═══ Recorded information

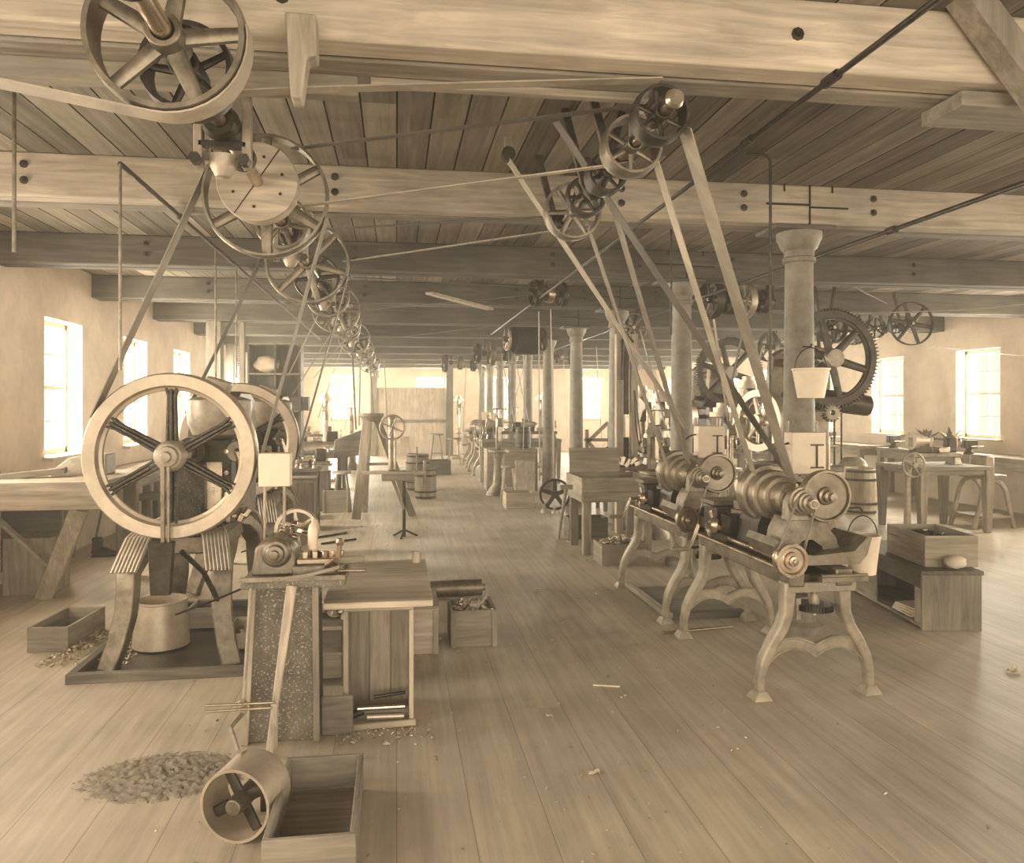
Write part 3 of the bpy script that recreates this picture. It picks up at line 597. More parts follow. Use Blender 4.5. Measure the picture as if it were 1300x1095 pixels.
MB().tube([(-.55, 3.72, .30), (-.545, 3.66, .02)], .016, 8).build('link_bar', M['wdZ'], t)
tb = thing('bent_bracket', (-.5, 3.62, 0), 'small bent iron bracket between the drum and the open box', 'bracket')
MB().tube([(-.53, 3.36, .075), (-.475, 3.36, .085), (-.475, 3.36, .0)], .008, 8).build('bent_rod', M['steel'], tb)
t = crate('open_box', (-.30, 3.14, 0), (.32, .66, .16), 'open wooden box on the floor beside the drum, nearest the camera', 'md', wall=.022, battens=False)
# ---------------------------------------------------------------- upended crate with plank top
t = thing('upended_crate', (-.09, 4.3, 0), 'tall wooden crate stood on end with its open front showing tools', 'crate')
MB().bb(-.268, .088, 4.46, 4.48, 0, .60).build('back_boards', M['wdZ'], t, .003)
for k in range(3): MB().bb(-.262 + .117 * k, -.15 + .117 * k, 4.445, 4.46, .0, .60).build('back_plank', M['wdZ'], t, .003)
MB().bb(-.27, -.245, 4.13, 4.48, 0, .60).build('side_board', M['wdZ'], t, .004)
MB().bb(.066, .09, 4.13, 4.48, 0, .60).build('side_board', M['wdZ'], t, .004)
MB().bb(-.245, .066, 4.13, 4.46, 0, .022).build('bottom_board', M['wdX'], t, .004)
MB().bb(-.27, .09, 4.13, 4.48, .60, .618).build('top_board', M['wdX'], t, .004)
MB().bar((-.275, 4.11, .012), (.10, 4.10, .028), .02, .03).build('front_lip', M['wdX'], t, .003)
MB().bb(-.244, .065, 4.2, 4.212, .022, .075).build('inner_ledge', M['mdX'], t, .003)
for k, (p, q, r, mt, lb) in enumerate((((-.20, 4.17, .085), (.045, 4.185, .08), .012, 'steel', 'bright steel bar lying uppermost across the foot of the upended crate'), ((-.15, 4.155, .045), (.04, 4.16, .04), .014, 'wheel', 'thick pale bar lying on the floor of the upended crate'), ((-.12, 4.3, .095), (.05, 4.32, .105), .009, 'iron', 'dark rod lying at the back of the upended crate'), ((-.23, 4.17, .05), (-.17, 4.18, .07), .02, 'black', 'short black rod stub in the left corner of the upended crate'))):
    tag(MB().cyl(p, q, r, n=10).build('metal_bar', M[mt]), lb, 'bar')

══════

→ Your goal
Copy out all of the data word for word. Do not carry over any picture.

→ Answer to this exercise
Write part 3 of the bpy script that recreates this picture. It picks up at line 597. More parts follow. Use Blender 4.5. Measure the picture as if it were 1300x1095 pixels.
MB().tube([(-.55, 3.72, .30), (-.545, 3.66, .02)], .016, 8).build('link_bar', M['wdZ'], t)
tb = thing('bent_bracket', (-.5, 3.62, 0), 'small bent iron bracket between the drum and the open box', 'bracket')
MB().tube([(-.53, 3.36, .075), (-.475, 3.36, .085), (-.475, 3.36, .0)], .008, 8).build('bent_rod', M['steel'], tb)
t = crate('open_box', (-.30, 3.14, 0), (.32, .66, .16), 'open wooden box on the floor beside the drum, nearest the camera', 'md', wall=.022, battens=False)
# ---------------------------------------------------------------- upended crate with plank top
t = thing('upended_crate', (-.09, 4.3, 0), 'tall wooden crate stood on end with its open front showing tools', 'crate')
MB().bb(-.268, .088, 4.46, 4.48, 0, .60).build('back_boards', M['wdZ'], t, .003)
for k in range(3): MB().bb(-.262 + .117 * k, -.15 + .117 * k, 4.445, 4.46, .0, .60).build('back_plank', M['wdZ'], t, .003)
MB().bb(-.27, -.245, 4.13, 4.48, 0, .60).build('side_board', M['wdZ'], t, .004)
MB().bb(.066, .09, 4.13, 4.48, 0, .60).build('side_board', M['wdZ'], t, .004)
MB().bb(-.245, .066, 4.13, 4.46, 0, .022).build('bottom_board', M['wdX'], t, .004)
MB().bb(-.27, .09, 4.13, 4.48, .60, .618).build('top_board', M['wdX'], t, .004)
MB().bar((-.275, 4.11, .012), (.10, 4.10, .028), .02, .03).build('front_lip', M['wdX'], t, .003)
MB().bb(-.244, .065, 4.2, 4.212, .022, .075).build('inner_ledge', M['mdX'], t, .003)
for k, (p, q, r, mt, lb) in enumerate((((-.20, 4.17, .085), (.045, 4.185, .08), .012, 'steel', 'bright steel bar lying uppermost across the foot of the upended crate'), ((-.15, 4.155, .045), (.04, 4.16, .04), .014, 'wheel', 'thick pale bar lying on the floor of the upended crate'), ((-.12, 4.3, .095), (.05, 4.32, .105), .009, 'iron', 'dark rod lying at the back of the upended crate'), ((-.23, 4.17, .05), (-.17, 4.18, .07), .02, 'black', 'short black rod stub in the left corner of the upended crate'))):
    tag(MB().cyl(p, q, r, n=10).build('metal_bar', M[mt]), lb, 'bar')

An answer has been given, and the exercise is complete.